上場インフラファンド協議会が発足、市場の縮小から拡大・発展への反転なるか

東京証券取引所のインフラファンド市場に上場しているファンドの資産運用5社はこのほど、「一般社団法人 上場インフラファンド協議会」を設立した。上場インフラファンドの拡大・発展が目的だ。景気変動の影響を受けにくく、長期にわたって安定した収益を生むインフラアセットへの投資機会を提供する上場インフラファンドの円滑な運営を支援し、提言や投資家への啓蒙活動などを行う。

 

上場インフラファンドには厳格な開示ルールが定められており、投資家はファンドの特性やリスクを、公開された資料で容易に知ることができる。投資口が小口化され、上場市場で取引できることも魅力だ。銘柄によって異なるが、現状の投資口価格は10万円前後で、年換算の分配金利回りは6%前後。こうした特徴もあって、投資家に占める個人投資家の割合が高い。

 

市場規模が縮小

しかし最近は市場規模が縮小している。最盛期に7銘柄が存在していたファンドは、資産運用会社を支援していたスポンサー企業などによるTOB(株式公開買い付け)が成立した結果、2銘柄が上場廃止となり5銘柄となった。

上場廃止が相次いだのは、再生可能エネルギー発電の需要の高まりによって、スポンサー企業が傘下の上場インフラファンドに資産を譲渡するよりも、他社に売ったり自ら保有・運用したりする方が、より効率的なビジネスができると判断したからだ。上場インフラファンドの運用資産がFIT(固定価格買取制度)に基づく太陽光発電設備に偏っていることも、持続的な発展を妨げる要因となっている。FIT期限の終了と共に収益が落ち込むリスクがあるほか、FIT電源に対して行われる出力制御などへの対応が求められる。

 

拡大・発展への課題

加えて、税制優遇措置である“導管性”が、特例措置として時限的に扱われていることも、恒久の導管性を有するREIT(不動産投資信託)と比べて不利な制約となっている。先が見えない制度では、市場に対する投資家の期待が収縮し、ファンドの資金調達や設備取得も難しくなる。

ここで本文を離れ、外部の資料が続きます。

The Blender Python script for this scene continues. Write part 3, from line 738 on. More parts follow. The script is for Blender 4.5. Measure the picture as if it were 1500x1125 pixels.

日本の上場インフラファンドが発展していくためには、制度面の課題を克服することに加えて、資産を多様化していくことが必要だ。非FITの太陽光発電や風力発電、水力発電、さらには、蓄電設備、通信基地局、空港、道路、上下水道施設などのインフラに投資対象が広がることが望ましい。これによって、「投資を通じて、脱炭素化や社会課題解決に長く貢献したい」という投資家の期待に応えられるようになる。